#### SET EXERCISE
Without the images, write out the whole listing exactly.

#### DATA
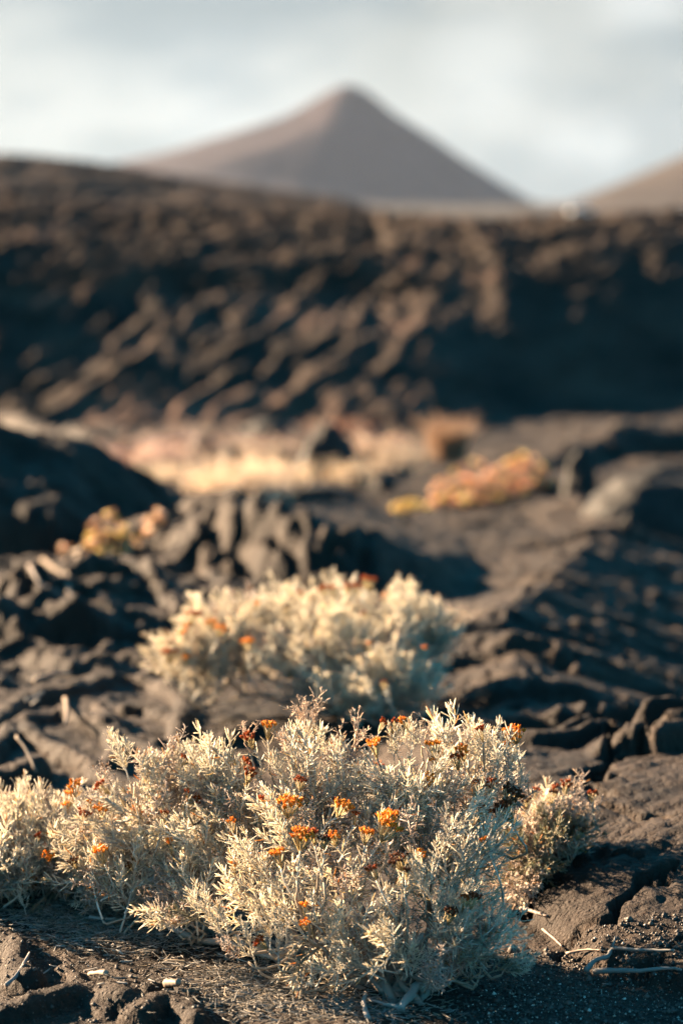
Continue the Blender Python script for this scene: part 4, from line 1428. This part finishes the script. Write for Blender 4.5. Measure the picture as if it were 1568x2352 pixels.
# ------------------------------------------------------------------ the white car far behind the bank
def car():
    Y = 430.0
    b = P(1332, 492, Y)
    z = -2.0
    t = thing('car', (b.x, Y, z), 'tiny white car parked far off between the bank and the right hill', 'car')
    t.rotation_euler = (0, 0, R(8))
    white = plain_mat('car_paint', (.8, .8, .78), .25)
    glass = plain_mat('car_glass', (.02, .025, .03), .08)
    rub = plain_mat('tyre_rubber', (.02, .02, .02), .8)
    lamp = plain_mat('lamp_lens', (.7, .7, .68), .15)

    def loft(name, secs, m, parent):
        V, F = [], []
        for (x, pts) in secs:
            V += [(x, p[0], p[1]) for p in pts]
        n = len(secs[0][1])
        for i in range(len(secs) - 1):
            for j in range(n):
                F.append((i * n + j, i * n + (j + 1) % n, (i + 1) * n + (j + 1) % n, (i + 1) * n + j))
        me = bpy.data.meshes.new(name)
        me.from_pydata(V, [], F + [tuple(range(n))[::-1], tuple(range((len(secs) - 1) * n, len(secs) * n))])
        me.materials.append(m)
        return obj(name, me, parent)

    def sec(w, z0, z1):
        return [(-w, z0), (w, z0), (w, z1 - .08), (w - .1, z1), (-w + .1, z1), (-w, z1 - .08)]
    loft('body', [(-2.1, sec(.78, .4, .8)), (-1.9, sec(.86, .3, .95)), (-.9, sec(.88, .25, 1.0)), (.9, sec(.88, .25, 1.0)), (1.9, sec(.85, .3, .98)), (2.05, sec(.78, .4, .85))], white, t)
    loft('window', [(-1.0, sec(.8, .99, 1.02)), (-.45, sec(.70, .99, 1.42)), (1.1, sec(.70, .99, 1.42)), (1.7, sec(.8, .99, 1.02))], glass, t)
    loft('roof', [(-.45, sec(.68, 1.4, 1.47)), (0, sec(.7, 1.41, 1.51)), (1.1, sec(.68, 1.4, 1.48))], white, t)
    for sx in (-1.3, 1.3):
        for sy in (-.8, .8):
            s = Soup()
            s.tube([(sx, sy - .1, .31), (sx, sy + .1, .31)], .31, 14)
            s.mt = [np.zeros_like(q) for q in s.mt]
            obj('wheel', s.mesh('wheel', [rub], False), t)
    for sy in (-.55, .55):
        loft('headlight', [(-2.14, [(sy - .15, .62), (sy + .15, .62), (sy + .15, .76), (sy - .15, .76)]), (-2.0, [(sy - .15, .62), (sy + .15, .62), (sy + .15, .76), (sy - .15, .76)])], lamp, t)


car()


# ------------------------------------------------------------------ air
def haze():
    z0, z1 = -8, 90
    me = bpy.data.meshes.new('haze')
    V = [(a, b, c) for c in (z0, z1) for b in (-2700, 2700) for a in (-2700, 2700)]
    me.from_pydata(V, [], [(0, 2, 3, 1), (4, 5, 7, 6), (0, 1, 5, 4), (2, 6, 7, 3), (0, 4, 6, 2), (1, 3, 7, 5)])
    m, nt, N, L, out = mat('haze_air')
    v = N('ShaderNodeVolumePrincipled')
    v.inputs['Color'].default_value = (.6, .74, 1.0, 1)
    v.inputs['Density'].default_value = HAZE
    v.inputs['Anisotropy'].default_value = .2
    L(v.outputs[0], out.inputs['Volume'])
    me.materials.append(m)
    o = obj('haze', me)
    o['kind'] = 'stuff'
    o['label'] = 'thin pale haze over the far land'


HAZE = .000045
haze()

#### WRITTEN SOLUTION
Continue the Blender Python script for this scene: part 4, from line 1428. This part finishes the script. Write for Blender 4.5. Measure the picture as if it were 1568x2352 pixels.
# ------------------------------------------------------------------ the white car far behind the bank
def car():
    Y = 430.0
    b = P(1332, 492, Y)
    z = -2.0
    t = thing('car', (b.x, Y, z), 'tiny white car parked far off between the bank and the right hill', 'car')
    t.rotation_euler = (0, 0, R(8))
    white = plain_mat('car_paint', (.8, .8, .78), .25)
    glass = plain_mat('car_glass', (.02, .025, .03), .08)
    rub = plain_mat('tyre_rubber', (.02, .02, .02), .8)
    lamp = plain_mat('lamp_lens', (.7, .7, .68), .15)

    def loft(name, secs, m, parent):
        V, F = [], []
        for (x, pts) in secs:
            V += [(x, p[0], p[1]) for p in pts]
        n = len(secs[0][1])
        for i in range(len(secs) - 1):
            for j in range(n):
                F.append((i * n + j, i * n + (j + 1) % n, (i + 1) * n + (j + 1) % n, (i + 1) * n + j))
        me = bpy.data.meshes.new(name)
        me.from_pydata(V, [], F + [tuple(range(n))[::-1], tuple(range((len(secs) - 1) * n, len(secs) * n))])
        me.materials.append(m)
        return obj(name, me, parent)

    def sec(w, z0, z1):
        return [(-w, z0), (w, z0), (w, z1 - .08), (w - .1, z1), (-w + .1, z1), (-w, z1 - .08)]
    loft('body', [(-2.1, sec(.78, .4, .8)), (-1.9, sec(.86, .3, .95)), (-.9, sec(.88, .25, 1.0)), (.9, sec(.88, .25, 1.0)), (1.9, sec(.85, .3, .98)), (2.05, sec(.78, .4, .85))], white, t)
    loft('window', [(-1.0, sec(.8, .99, 1.02)), (-.45, sec(.70, .99, 1.42)), (1.1, sec(.70, .99, 1.42)), (1.7, sec(.8, .99, 1.02))], glass, t)
    loft('roof', [(-.45, sec(.68, 1.4, 1.47)), (0, sec(.7, 1.41, 1.51)), (1.1, sec(.68, 1.4, 1.48))], white, t)
    for sx in (-1.3, 1.3):
        for sy in (-.8, .8):
            s = Soup()
            s.tube([(sx, sy - .1, .31), (sx, sy + .1, .31)], .31, 14)
            s.mt = [np.zeros_like(q) for q in s.mt]
            obj('wheel', s.mesh('wheel', [rub], False), t)
    for sy in (-.55, .55):
        loft('headlight', [(-2.14, [(sy - .15, .62), (sy + .15, .62), (sy + .15, .76), (sy - .15, .76)]), (-2.0, [(sy - .15, .62), (sy + .15, .62), (sy + .15, .76), (sy - .15, .76)])], lamp, t)


car()


# ------------------------------------------------------------------ air
def haze():
    z0, z1 = -8, 90
    me = bpy.data.meshes.new('haze')
    V = [(a, b, c) for c in (z0, z1) for b in (-2700, 2700) for a in (-2700, 2700)]
    me.from_pydata(V, [], [(0, 2, 3, 1), (4, 5, 7, 6), (0, 1, 5, 4), (2, 6, 7, 3), (0, 4, 6, 2), (1, 3, 7, 5)])
    m, nt, N, L, out = mat('haze_air')
    v = N('ShaderNodeVolumePrincipled')
    v.inputs['Color'].default_value = (.6, .74, 1.0, 1)
    v.inputs['Density'].default_value = HAZE
    v.inputs['Anisotropy'].default_value = .2
    L(v.outputs[0], out.inputs['Volume'])
    me.materials.append(m)
    o = obj('haze', me)
    o['kind'] = 'stuff'
    o['label'] = 'thin pale haze over the far land'


HAZE = .000045
haze()